I have a clear image in my head, colors, energy, mood. And then somewhere along the way… it starts to fall apart. Or at least, it feels like it. The colors don’t flow the way I imagined. The idea shifts. The composition doesn’t look balanced anymore. And suddenly, the whole painting turns into a battlefield between what I hoped for and what’s actually happening.
That uncomfortable in-between
There are moments when I honestly want to throw the whole thing away. I think, “Maybe I should just stop. Maybe this isn’t it. Maybe no one will ever want this painting.” Because yes, even after years of creating, those thoughts still appear. And there’s no one to tell me what to do. No manual. No map. Just me, my brushes, the silence, and a painting that doesn’t love me back yet. People often see only the end result. But the real work happens in that in-between space, where nothing is certain, and everything is still becoming.
Even the masters struggled
It’s funny… when I feel like that, I sometimes think of Monet. He was known to destroy his own paintings, literally slashing them with a knife, because they didn’t meet his standards. Monet. The master of water lilies. He destroyed hundreds of his works over the years. Not because they were bad. But because he was fighting with them. Just like every artist does at some point. I find that strangely comforting.
And then something shifts
What usually happens, and it doesn’t come with fireworks, is that something tiny changes. A line lands right. A color finally breathes. A moment of softness appears in the chaos. And just like that, the painting starts to meet me halfway. Not perfectly. But enough for me to keep going. Most of my favorite paintings went through this phase. The ones that now live in homes around the world, the pieces collectors fall in love with, almost didn’t make it. They were once “the problem child” on my floor.

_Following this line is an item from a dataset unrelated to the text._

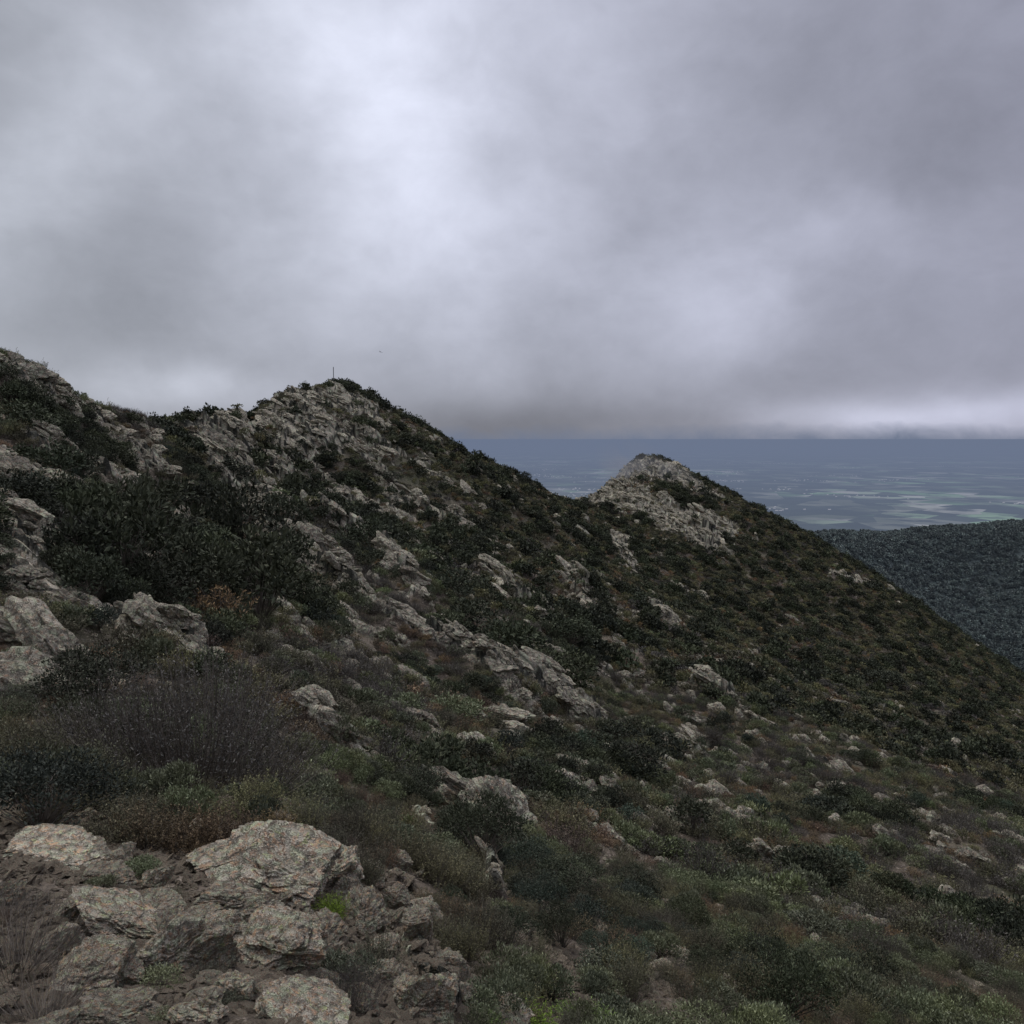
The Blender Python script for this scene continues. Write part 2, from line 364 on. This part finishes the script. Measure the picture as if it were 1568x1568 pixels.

The truth behind the beauty
So yes, behind every polished, elegant artwork you see, there was a messy, uncertain middle. A moment where I didn’t know if it would work out. And maybe that’s why the finished piece holds so much energy. Because it’s not just paint and canvas. It’s hours of doubt, of stubbornness, of choosing not to give up. (And no… I’ve never slashed a painting like Monet did. But I’ve been close. I did, however, cut them into pieces with scissors!)